On Monday, oil prices surged as Middle East tension escalated, while the forecast of a lower interest rate has buoyed hopes of demand recovery.
In the Asian morning session, Brent futures for December contracts rose by 0.65% to $74.17 a barrel. West Texas Intermediate futures for November delivery increased by 0.70% to $71.50 per barrel.
According to reports, traders have been factoring in a risk premium to oil prices due to ongoing tensions in the Middle East, with little indication that the situation is easing.
Israel continued its strikes in Gaza and Lebanon, sustaining fears of a potential full-scale war in the region. Hezbollah recently threatened retaliation against Jerusalem following accusations that the country had destroyed several electronic devices used by the Lebanese group.
Meanwhile, crude prices were holding on to a two-week recovery from nearly three-year lows as output disruptions following Hurricane Francine pointed to a tighter market.
Furthermore, oil futures surged after the Federal Reserve lowered its key interest rates more than anticipated last week and disclosed the beginning of an easing cycle. US crude stockpiles declined to their lowest level in a year, which has also favored oil recovery.
OPEC+ Prepares to Surge Oil Production in December
Despite cheers from oil market analysts, Commerzbank has reversed its December oil prices forecast as OPEC+ gears up to increase output by year-end.

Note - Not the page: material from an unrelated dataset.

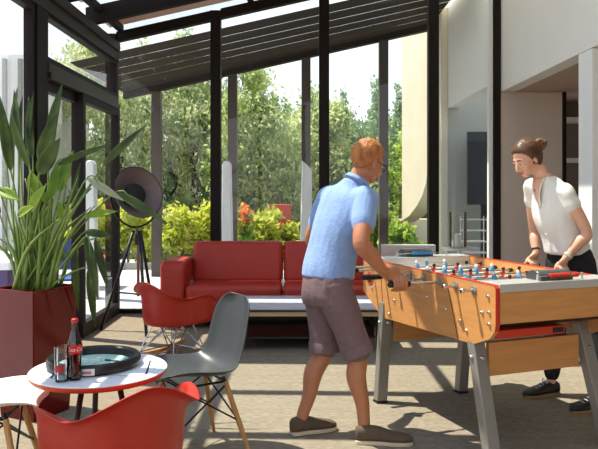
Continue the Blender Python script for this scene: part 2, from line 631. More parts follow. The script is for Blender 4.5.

The German bank reports that the International Energy Agency anticipates a surplus of approximately 1.80 million barrels in the first quarter of 2025, with comparable oversupply projected for the subsequent quarters.
Commerzbank also noted that the projected market balance for the coming year does not allow for an increase in supply from the Organization of the Petroleum Exporting Countries (OPEC+) and its allies.
However, the bank indicated that the organization’s demand for oil is expected to decrease next year, as crude supply from non-OPEC+ sources is likely to grow faster than global demand.